One security expert told The Evening Star that the security vans – supposedly impregnable when Maher made off with the van at Felixstowe – were now much more secure.

"I guess anything is possible, but you would need a lot of information about the workings of a security van – but then people at the time of Maher would have said no-one could have got inside the van," said the man, who works for a leading firm but asked not to be named.

"Security has been improved since that time with new locks, alarms and different systems and procedures.

"The thing which puzzled most people about the Felixstowe theft was why it was not realised that the van was not following its planned route. Although the alarm was not sounded immediately, the tracking device on the van should have been picked up and the route change spotted."

Maher – and his partner Debbie, 27 at the time, and their son Lee, then aged four and now 16 – are most likely in America.

Their daring plan was set in motion just after 9am on the morning of January 22, 1993, when Maher, 37, and a colleague arrived outside Lloyds Bank in Hamilton Road, in the Securicor van.

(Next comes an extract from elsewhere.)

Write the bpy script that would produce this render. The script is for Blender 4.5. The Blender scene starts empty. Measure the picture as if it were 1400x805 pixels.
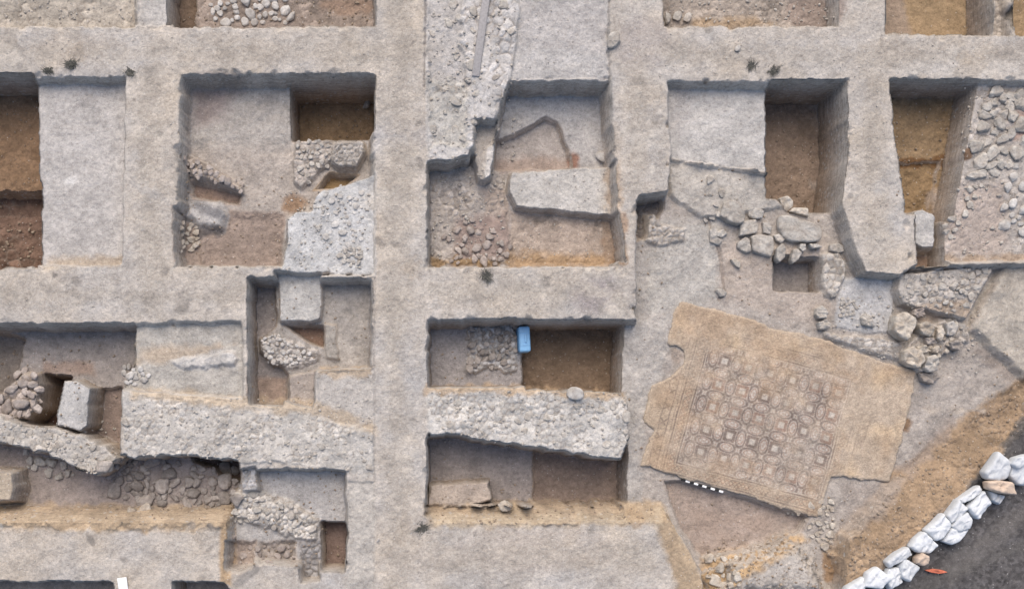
import bpy, bmesh, math, random
import numpy as np
from mathutils import Vector, Matrix, noise as mnoise
random.seed(7)
SC = bpy.context.scene
COL = SC.collection

# ------------------------------------------------------------------ camera, sky, sun, exposure
S = 0.015                      # metres per photo pixel on the level of the baulk tops
H = 20.0                       # flying height
NX, NY = 562.0, 600.0          # the point straight below the camera
W0, H0 = 1400.0, 805.0
def wx(px): return (px - W0/2) * S
def wy(py): return (H0/2 - py) * S
cam = bpy.data.objects.new('camera', bpy.data.cameras.new('camera'))
COL.objects.link(cam)
cam.location = (wx(NX), wy(NY), H)
cam.rotation_euler = (0, 0, 0)
cam.data.sensor_width = 36
cam.data.lens = 36*H/(W0*S)
cam.data.shift_x = (W0/2 - NX)/W0
cam.data.shift_y = (NY - H0/2)/W0
cam.data.clip_end = 500
SC.camera = cam

SUN_EL, SUN_AZ = math.radians(52), math.radians(-8)     # azimuth from +Y (top of the photo)
world = bpy.data.worlds.new('World'); SC.world = world
world.use_nodes = True
nt = world.node_tree
bg = nt.nodes['Background']
sky = nt.nodes.new('ShaderNodeTexSky')
sky.sky_type = 'NISHITA'; sky.sun_disc = False
sky.sun_elevation = SUN_EL; sky.sun_rotation = SUN_AZ
sky.dust_density = 3.0; sky.air_density = 1.0; sky.ozone_density = 1.0
nt.links.new(sky.outputs[0], bg.inputs[0]); bg.inputs[1].default_value = 0.15
sun = bpy.data.objects.new('sun', bpy.data.lights.new('sun', 'SUN')); COL.objects.link(sun)
sun.data.energy = 2.3; sun.data.angle = math.radians(60); sun.data.color = (1, .90, .79)
sd_ = Vector((math.sin(SUN_AZ)*math.cos(SUN_EL), math.cos(SUN_AZ)*math.cos(SUN_EL), math.sin(SUN_EL)))
sun.rotation_euler = sd_.to_track_quat('Z', 'Y').to_euler()
SC.view_settings.view_transform = 'Standard'; SC.view_settings.look = 'None'
SC.view_settings.exposure = 0.31; SC.view_settings.gamma = 1
SC.view_settings.use_curve_mapping = False

# ------------------------------------------------------------------ noise
_T = np.random.RandomState(3).rand(256, 256).astype(np.float32)
def vnoise(x, y, seed=0):
    x = x + seed*37.17; y = y + seed*91.7
    xi = np.floor(x).astype(np.int32); yi = np.floor(y).astype(np.int32)
    fx = (x-xi); fy = (y-yi); fx = fx*fx*(3-2*fx); fy = fy*fy*(3-2*fy)
    a = _T[yi & 255, xi & 255]; b = _T[yi & 255, (xi+1) & 255]
    c = _T[(yi+1) & 255, xi & 255]; d = _T[(yi+1) & 255, (xi+1) & 255]
    return (a*(1-fx)+b*fx)*(1-fy) + (c*(1-fx)+d*fx)*fy
def fbm(x, y, seed=0, octv=4):                       # about -1..1
    s = 0; a = 1; n = 0
    for k in range(octv):
        s = s + a*(vnoise(x*2**k, y*2**k, seed+k*5)*2-1); n += a; a *= .55
    return s/n*1.4
def cobble(x, y, seed=0):                            # rounded stones: height 0..1 and a random value per stone
    xi = np.floor(x); yi = np.floor(y)
    f1 = np.full(x.shape, 9., np.float32); f2 = f1.copy(); rv = np.zeros_like(f1)
    for dy in (-1, 0, 1):
        for dx in (-1, 0, 1):
            cx = xi+dx; cy = yi+dy
            ci = (cx.astype(np.int32)*7+seed*13) & 255; cj = (cy.astype(np.int32)*11+seed*29) & 255
            px = cx + .12+.76*_T[cj, ci]; py = cy + .12+.76*_T[(cj+97) & 255, (ci+31) & 255]
            d = np.sqrt((px-x)**2+(py-y)**2)
            r = _T[(cj+13) & 255, (ci+171) & 255]
            m = d < f1
            f2 = np.where(m, f1, np.minimum(f2, d)); rv = np.where(m, r, rv); f1 = np.where(m, d, f1)
    e = np.clip((f2-f1)/.55, 0, 1)
    return np.sqrt(e)*(.55+.45*rv), rv
def sdf(X, Y, P):
    n = len(P); d = np.full(X.shape, 1e12, np.float32); ins = np.zeros(X.shape, bool)
    for i in range(n):
        ax, ay = P[i]; bx, by = P[(i+1) % n]
        ex, ey = bx-ax, by-ay; qx, qy = X-ax, Y-ay
        t = np.clip((qx*ex+qy*ey)/(ex*ex+ey*ey+1e-9), 0, 1)
        d = np.minimum(d, (qx-ex*t)**2+(qy-ey*t)**2)
        c = (ay > Y) != (by > Y)
        ins ^= c & (X < (bx-ax)*(Y-ay)/((by-ay) if abs(by-ay) > 1e-9 else 1e-9)+ax)
    d = np.sqrt(d)
    return np.where(ins, -d, d)
def plane(p, z):                                     # a point seen at photo pixel p, standing at height z
    k = (H-z)/H
    return (NX+(p[0]-NX)*k, NY+(p[1]-NY)*k)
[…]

Maher waited in the van while his colleague went inside to make a delivery. While his colleague – who had no part in the robbery at all – chatted and joked to the bank clerks, Maher made his move, driving away the armoured van.

The ex-fireman and expert locksmith, known to have gambling debts, drove to the seafront, parking in Micklegate Road, where he unloaded the 50 bags, containing £1m in coins, £20 and £10 notes, into a Toyota Previa spacecruiser vehicle with false number plates and which had been stolen earlier in London.

The Toyota was then driven to a car park on the nearby Landguard peninsula. All the money was transferred into a car – and within minutes Maher was on the A14, bound for an airport and the USA.

The Toyota was found abandoned at Landguard with a pair of uniform epaulettes nearby. The getaway car was found torched in Essex.

There was no sign of Maher. His getaway was a complete success because it was some minutes before it was even realised he was missing and 45 minutes before the security van was found.

At that stage, detectives did not even suspect Maher of the robbery and believed he had been taken hostage with the money.

Later police discovered Maher's girlfriend Debbie and son Lee had already booked into a hotel in Boston, USA, before the crime was committed.

The only hope for police is someone who was in on the theft will one day let something slip, or Maher will trip up, or someone will recognise him.